SEMINAR: THE OSU-OU RING THEORY SEMINAR

TITLE:   Order dimension of a Noetherian ring

SPEAKER:   Hans Schoutens
                   City University of New York

DAY/DATE: FRIDAY, January 27, 2006

TIME: 4:45 P.M.

ROOM: MW 154

Abstract:  Dimension notions in algebra can be expressed as certain
lengths of chains of ideals. So is 'Krull dimension' the maximal length
of a chain of prime ideals and 'length' the maximal length of a chain
of arbitrary ideals. Traditionally, these values are only considered
when finite. However, under the Noetherianity assumption, any chain of
ideals is well-founded and hence its order-type is an ordinal.

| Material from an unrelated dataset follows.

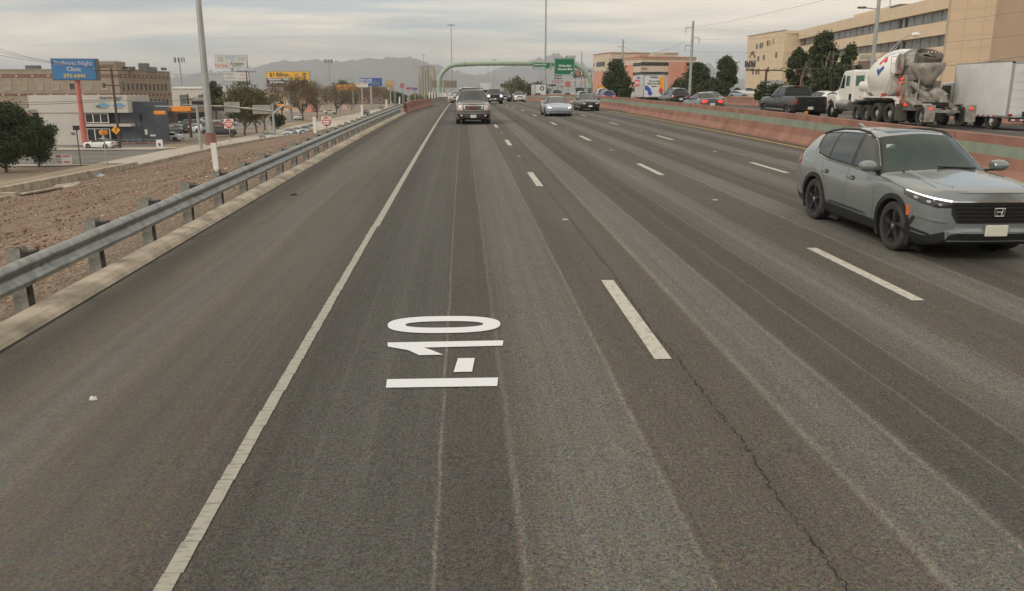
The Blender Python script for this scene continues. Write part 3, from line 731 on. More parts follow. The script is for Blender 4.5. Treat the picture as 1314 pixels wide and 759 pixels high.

This
'ordinal length' has not been used much, and for a good reason: it
hardly distinguishes between any two rings of a fixed Krull dimension.
However, by replacing 'chain' by 'tree', we do get a much more subtle
invariant: the 'order dimension' of a Noetherian ring is the maximal
length (height) of an infinitely branching tree inside its lattice of
ideals. I will show that this defines an ordinal-valued invariant with
interesting properties; to mention just one: a one-dimensional
(commutative) domain has order dimension one if it has no singularities
and order dimension $\omega$ otherwise. I will also give some lower and
upper bounds, and some special cases in which the order dimension can
be determined exactly (although that is in general not so easy). One
can even extend this notion to non-Noetherian rings (which, for
instance, would yield that any valuation ring has order dimension one),
but I don't know yet how useful this would be.